:: Given data ::
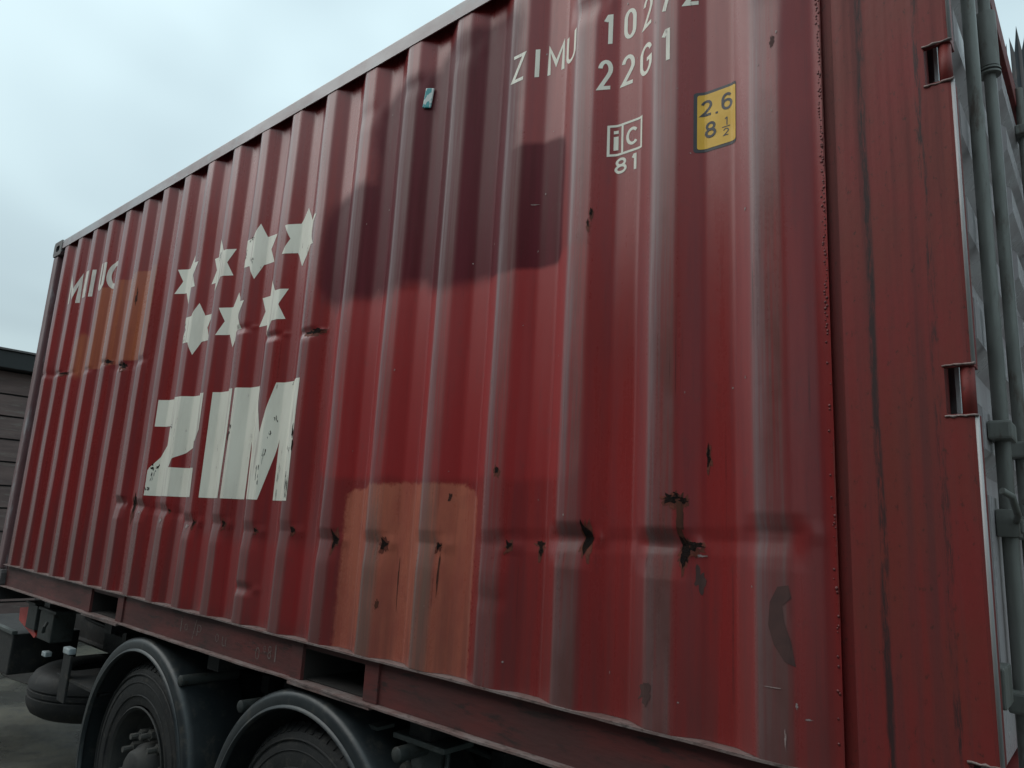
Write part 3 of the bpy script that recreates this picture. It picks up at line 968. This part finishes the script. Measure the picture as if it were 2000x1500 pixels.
for a, b in SL:
    MB().tube([(-.0135, .016, a - .01), (-.0135, .016, b + .01)], .0130, 18).build('lashing_bar', M['post'], post, True)
    for zz, dz in ((a, .004), (b, -.004)):
        wv = MB()
        pts = []
        for k in range(9):
            pts.append((-.055 + .058 * k / 8, -.001 + random.uniform(-.0015, .0015), zz - dz + random.uniform(-.0012, .0012)))
        wv.tube(pts, [random.uniform(.0016, .0036) for _ in pts], 8)
        wv.build('slot_weld', M['lip'], post, True)
rp = MB()
rp.box(-.243, 0.0, W - .055, W, .113, 2.478, .004)
rp.build('corner_post', M['post'], container)
MB().box(-.042, -.034, .058, .078, .12, 2.46).build('door_gasket', M['gasket'], container)
# weld bead between the wall and the post
wb = MB()
for xw, n_, lo in ((-.288, 210, .7), ):
    z = .16
    while z < 2.52:
        r = random.uniform(.0012, .0036) * (1.25 if random.random() < .15 else 1)
        x = xw + random.uniform(-.004, .004)
        y = float(surf(x, z)) - .0005
        vv, ff = [], []
        for a, (rr, hh) in enumerate(((1.0, 0), (.75, .6), (0.02, .95))):
            for k in range(6):
                an = k * math.pi / 3 + random.random() * .4
                vv.append((x + r * rr * math.cos(an), y - .6 * r * hh, z + 1.15 * r * rr * math.sin(an)))
        for a in range(2):
            for k in range(6):
                ff.append((a * 6 + k, a * 6 + (k + 1) % 6, a * 6 + 6 + (k + 1) % 6, a * 6 + 6 + k))
        ff.append(tuple(range(12, 18)))
        wb.add(vv, ff)
        z += random.uniform(.004, .0105) if z > 1.1 else random.choice((.005, .008, .02, .05))
wo = wb.build('weld_bead', M['weld'], side, True)
wo['kind'] = 'stuff'

# roof, floor, far wall, front wall
rf = MB()
nr = 60
for k in range(nr):
    x0 = -5.9 + 5.75 * k / nr
    x1 = -5.9 + 5.75 * (k + .5) / nr
    x2 = -5.9 + 5.75 * (k + 1) / nr
    rf.add([(x0, .061, 2.560), (x1, .061, 2.575), (x2, .061, 2.560), (x0, W - .061, 2.560), (x1, W - .061, 2.575), (x2, W - .061, 2.560)], [(0, 1, 4, 3), (1, 2, 5, 4)])
rf.build('roof_sheet', M['roof'], container, fix=False)
MB().box(-5.92, -.12, .10, W - .10, .125, .15).build('floor', M['dark'], container)
for k in range(16):
    x = -5.7 + k * .36
    if any(a - .08 < x < b + .03 for a, b in pockets):
        continue
    MB().box(x, x + .045, .07, W - .07, .004, .124).build('cross_member', M['dark'], container)
fw = MB()
far = []
for k in range(len(kx)):
    far.append((max(min(kx[k], -.24), -5.93), W - ky[k]))
vv = [(p[0], p[1], z) for z in (.153, 2.53) for p in far]
n = len(far)
fw.add(vv, [(k, k + 1, n + k + 1, n + k) for k in range(n - 1)])
fw.build('side_panel', M['roof'], container, fix=False)
MB().box(-5.885, -.176, W - .06, W, 2.522, 2.590).build('top_rail', M['toprail'], container)
MB().box(-5.885, -.176, W - .05, W, 0.0, .1525).build('bottom_rail', M['rail'], container)
MB().box(-6.04, -5.99, .09, W - .09, .05, 2.55).build('front_wall', M['roof'], container)
MB().box(-6.05, -5.94, .16, W - .16, 2.50, 2.59, .004).build('front_header', M['frontpost'], container)
MB().box(-.12, 0.0, .16, W - .16, 2.478, 2.588, .004).build('door_header', M['post'], container)
MB().box(-.12, 0.0, .16, W - .16, 0.0, .13, .004).build('door_sill', M['post'], container)

# ---- doors
def door(y0, y1, name_rods):
    d = MB()
    zc = [.15, .80]
    prof = [(-.046, .15), (-.046, .35), (-.012, .36), (-.012, .74), (-.046, .75)]
    z = .80
    while z < 2.42:
        prof += [(-.046, z), (-.012, z + .040), (-.012, z + .130), (-.046, z + .170)]
        z += .248
    prof.append((-.046, 2.46))
    vv = [(p[0], y, p[1]) for y in (y0 + .10, y1 - .10) for p in prof]
    n = len(prof)
    ff = [(k, k + 1, n + k + 1, n + k) for k in range(n - 1)]
    vv += [(-.060, y, z) for y in (y0 + .10, y1 - .10) for z in (.15, 2.46)]
    d.add(vv, ff)
    do = d.build('door', M['doorpaint'], container, fix=False)
    for yy in (y0, y1 - .10):
        MB().box(-.060, -.016 if yy > y0 else -.030, yy, yy + .0995, .14, 2.465, .003).build('door_frame', M['doorframe'], do)
    # corrugation end caps
    z = .80
    while z < 2.42:
        for y in (y0 + .1005, y1 - .1005):
            MB().add([(-.046, y, z), (-.012, y, z + .04), (-.012, y, z + .13), (-.046, y, z + .17)], [(0, 1, 2, 3)]).build('corrugation_end', M['doorpaint'], do, fix=False)
        z += .248
    MB().add([(-.046, y0 + .1005, .35), (-.012, y0 + .1005, .36), (-.012, y0 + .1005, .74), (-.046, y0 + .1005, .75)], [(0, 1, 2, 3)]).build('corrugation_end', M['doorpaint'], do, fix=False)
    for yr in name_rods:
        r = MB()
        r.tube([(.010, yr, .03), (.010, yr, 2.56)], .0155, 20)
        ro = r.build('lock_rod', M['galv'], do, True, angle=40)
        for zb_ in (.30, .865, 2.33):
            MB().box(-.011, .034, yr - .055, yr + .045, zb_, zb_ + .042, .006).build('rod_guide', M['galv'], ro)
        if yr == name_rods[1]:
            MB().tube([(.010, yr, 2.02), (.010, yr, 2.20)], .027, 20).build('rod_sleeve', M['galv'], ro, True, angle=40)
            MB().tube([(.010, yr, 1.998), (.010, yr, 2.004)], .029, 20).build('rod_collar', M['galv'], ro, True, angle=40)
            MB().tube([(.010, yr, 2.010), (.010, yr, 2.016)], .029, 20).build('rod_collar', M['galv'], ro, True, angle=40)
        # handle with its hub and keeper
        hb = MB()
        hb.box(-.011, .032, yr - .03, yr + .03, .655, .715, .006)
        hb.tube([(.028, yr - .03, .69), (.036, yr - .09, .70), (.034, yr - .15, .735), (.02, yr - .17, .745)], .007, 10)
        hb.build('handle_hub', M['galv'], ro, True, angle=40)
        MB().box(.030, .038, yr - .02, yr + .42, .665, .695, .003).build('door_handle', M['galv'], ro)
    for zh in (.33, 2.25):
        MB().box(-.03, .006, y0 - .012 if y0 < 1 else y1 - .09, y0 + .09 if y0 < 1 else y1 + .012, zh, zh + .075, .004).build('hinge', M['galv'], do)
    return do
door(.075, 1.212, (.27, .66))
door(1.226, 2.363, (1.78, 2.17))

# ------------------------------------------------------------------ trailer under the container
trailer = empty('container_trailer', (-2.85, 1.219, 0), 'black skeletal container trailer with twin axles and rounded mudguards', 'trailer')
TX, TY = 2.85, -1.219
def T(mb):
    mb.v = [(v[0] + TX, v[1] + TY, v[2] + G) for v in mb.v]
    return mb
def tpart(mb, name, mat, parent=None, smooth=False, angle=None):
    return T(mb).build(name, mat, parent or trailer, smooth, angle=angle)
for yb in (.70, 1.62):
    b = MB()
    b.box(-7.4, .02, yb, yb + .012, -.44, -.112)
    b.box(-7.4, .02, yb - .055, yb + .067, -.112, -.098)
    b.box(-7.4, .02, yb - .055, yb + .067, -.454, -.44)
    tpart(b, 'main_beam', M['chassis'])
for x in (-5.99, -5.2, -4.2, -3.0, -1.62, -.13):
    b = MB()
    end = x in (-5.99, -.13)
    b.box(x - .05, x + .05, .10 if not end else .02, W - (.10 if not end else .02), -.097, -.008 if end else -.03)
    tpart(b, 'bolster', M['chassis'])
for x in (-4.75, -2.3, -.9):
    b = MB()
    b.box(x - .04, x + .04, .72, 1.62, -.40, -.16)
    tpart(b, 'cross_member', M['chassis'])

AX = [(-3.53, -.645), (-2.165, -.645)]
def wheel(cx, cz, yo, sgn):
    """yo: outer face of the tyre, sgn: +1 inwards is +y"""
    RT_, wd = .495, .27
    tp = [(.285, .030), (.300, .012), (.335, .004), (.385, .000), (.430, .004), (.462, .014), (.480, .030), (.490, .046), (RT_, .060)]
    for g_ in (.10, .15, .20):
        tp += [(RT_, g_ - .008), (.482, g_ - .005), (.482, g_ + .005), (RT_, g_ + .008)]
    tp += [(RT_, wd - .045), (.480, wd - .02), (.43, wd - .003), (.335, wd), (.285, wd - .03)]
    b = MB().lathe([(r, sgn * h) for r, h in tp], (cx, yo, cz), 'y', 72)
    ty_ = tpart(b, 'tyre', M['rubber'], None, True, 35)
    # shoulder blocks and sidewall ribs
    lug = MB()
    for k in range(64):
        a = 2 * math.pi * k / 64
        c, s_ = math.cos(a), math.sin(a)
        tgx, tgz = -s_, c
        vv = []
        for rr, hh, ww in ((.468, .020, .014), (.497, .050, .014)):
            for sg in (-1, 1):
                vv.append((cx + rr * c + sg * ww * tgx, yo + sgn * hh - sgn * .006, cz + rr * s_ + sg * ww * tgz))
        for rr, hh, ww in ((.460, .024, .012), (.488, .054, .012)):
            for sg in (-1, 1):
                vv.append((cx + rr * c + sg * ww * tgx, yo + sgn * hh, cz + rr * s_ + sg * ww * tgz))
        lug.add(vv, [(0, 1, 3, 2), (4, 6, 7, 5), (0, 4, 5, 1), (2, 3, 7, 6), (0, 2, 6, 4), (1, 5, 7, 3)])
    lo_ = tpart(lug, 'tread_blocks', M['rubber'], ty_)
    lo_['kind'] = 'stuff'
    rb = MB()
    for rr in (.345, .405, .442):
        rb.lathe([(rr - .004, sgn * .006), (rr, -sgn * .0025), (rr + .004, sgn * .006)], (cx, yo, cz), 'y', 72)
    tpart(rb, 'sidewall_rib', M['rubber'], ty_, True)
    rm = MB().lathe([(.296, sgn * .004), (.290, sgn * .000), (.278, sgn * .010), (.272, sgn * .05), (.262, sgn * .095), (.235, sgn * .108), (.15, sgn * .100), (.03, sgn * .100)], (cx, yo, cz), 'y', 56)
    tpart(rm, 'rim', M['hub'], ty_, True, 40)
    hb = MB().lathe([(.125, sgn * .099), (.122, sgn * .045), (.105, sgn * .025), (.098, sgn * .000), (.085, -sgn * .012), (.02, -sgn * .018), (.001, -sgn * .018)], (cx, yo, cz), 'y', 32)
    tpart(hb, 'hub', M['hub'], ty_, True, 40)
    for k in range(10):
        a = 2 * math.pi * (k + .3) / 10
        c, s_ = math.cos(a), math.sin(a)
        p = (cx + .165 * c, 0, cz + .165 * s_)
        nb = MB()
        nb.tube([(p[0], yo + sgn * .10, p[2]), (p[0], yo + sgn * .050, p[2])], .026, 6)
        nb.tube([(p[0], yo + sgn * .055, p[2]), (p[0], yo + sgn * .005, p[2])], .014, 8)
        tpart(nb, 'wheel_nut', M['nut'], ty_)
    return ty_
for cx, cz in AX:
    wheel(cx, cz, .045, 1)
    b = MB().lathe([(.285, 0), (.34, -.02), (.43, -.015), (.48, .02), (.495, .06), (.495, .21), (.48, .25), (.43, .27), (.285, .25)], (cx, .36, cz), 'y', 56)
    tpart(b, 'inner_tyre', M['rubber'], None, True, 40)
    b = MB().lathe([(.285, 0), (.34, -.02), (.43, -.015), (.48, .02), (.495, .06), (.495, .50), (.48, .55), (.43, .57), (.285, .55)], (cx, W - .62, cz), 'y', 56)
    tpart(b, 'far_tyre', M['rubber'], None, True, 40)
    b = MB().tube([(cx, .25, cz), (cx, W - .25, cz)], .07, 20)
    tpart(b, 'axle', M['chassis'], None, True, 40)
    # leaf spring pack and hangers
    for yb in (.70, 1.62):
        lf = MB()
        us = np.linspace(-1, 1, 13)
        up_ = [(cx + .62 * u, cz + .19 + .09 * u * u) for u in us]
        dn_ = [(cx + .62 * u, cz + .17 + .09 * u * u - .022 * min(4, int((1 - abs(u)) * 6))) for u in us]
        lf.prism(up_ + dn_[::-1], 'y', yb - .01, yb + .07)
        tpart(lf, 'leaf_spring', M['chassis'])
    # mudguard: rounded hoop with a rolled outer lip
    fc = (cx, 0.0, -.630)
    prof = [(.535, .016), (.536, .004), (.541, -.003), (.548, -.001), (.552, .006), (.580, .004), (.594, .010), (.603, .024), (.606, .050), (.606, .30), (.600, .30), (.600, .052), (.597, .03), (.588, .018), (.555, .013), (.545, .016), (.535, .016)]
    b = MB().lathe(prof, fc, 'y', 64, math.radians(-14), math.radians(194))
    tpart(b, 'mudguard', M['fender'], None, True, 50)
    b = MB().lathe([(r, -h) for r, h in prof], (cx, W, -.630), 'y', 64, math.radians(-14), math.radians(194))
    tpart(b, 'mudguard', M['fender'], None, True, 50)
for x, z in ((-3.128, -.155), (-2.600, -.162), (-1.640, -.121), (-1.20, -.17)):
    b = MB().tube([(x, .018, z), (x, .022, z), (x, .30, z)], [.019, .024, .024], 16)
    tpart(b, 'mudguard_stay', M['chassismid'], None, True, 40)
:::
Restate exactly, please, only the lines between the start of the data and the line containing "wo['kind'] = 'stuff'", both ends included, skipping the pictures.

Worked solution |
Write part 3 of the bpy script that recreates this picture. It picks up at line 968. This part finishes the script. Measure the picture as if it were 2000x1500 pixels.
for a, b in SL:
    MB().tube([(-.0135, .016, a - .01), (-.0135, .016, b + .01)], .0130, 18).build('lashing_bar', M['post'], post, True)
    for zz, dz in ((a, .004), (b, -.004)):
        wv = MB()
        pts = []
        for k in range(9):
            pts.append((-.055 + .058 * k / 8, -.001 + random.uniform(-.0015, .0015), zz - dz + random.uniform(-.0012, .0012)))
        wv.tube(pts, [random.uniform(.0016, .0036) for _ in pts], 8)
        wv.build('slot_weld', M['lip'], post, True)
rp = MB()
rp.box(-.243, 0.0, W - .055, W, .113, 2.478, .004)
rp.build('corner_post', M['post'], container)
MB().box(-.042, -.034, .058, .078, .12, 2.46).build('door_gasket', M['gasket'], container)
# weld bead between the wall and the post
wb = MB()
for xw, n_, lo in ((-.288, 210, .7), ):
    z = .16
    while z < 2.52:
        r = random.uniform(.0012, .0036) * (1.25 if random.random() < .15 else 1)
        x = xw + random.uniform(-.004, .004)
        y = float(surf(x, z)) - .0005
        vv, ff = [], []
        for a, (rr, hh) in enumerate(((1.0, 0), (.75, .6), (0.02, .95))):
            for k in range(6):
                an = k * math.pi / 3 + random.random() * .4
                vv.append((x + r * rr * math.cos(an), y - .6 * r * hh, z + 1.15 * r * rr * math.sin(an)))
        for a in range(2):
            for k in range(6):
                ff.append((a * 6 + k, a * 6 + (k + 1) % 6, a * 6 + 6 + (k + 1) % 6, a * 6 + 6 + k))
        ff.append(tuple(range(12, 18)))
        wb.add(vv, ff)
        z += random.uniform(.004, .0105) if z > 1.1 else random.choice((.005, .008, .02, .05))
wo = wb.build('weld_bead', M['weld'], side, True)
wo['kind'] = 'stuff'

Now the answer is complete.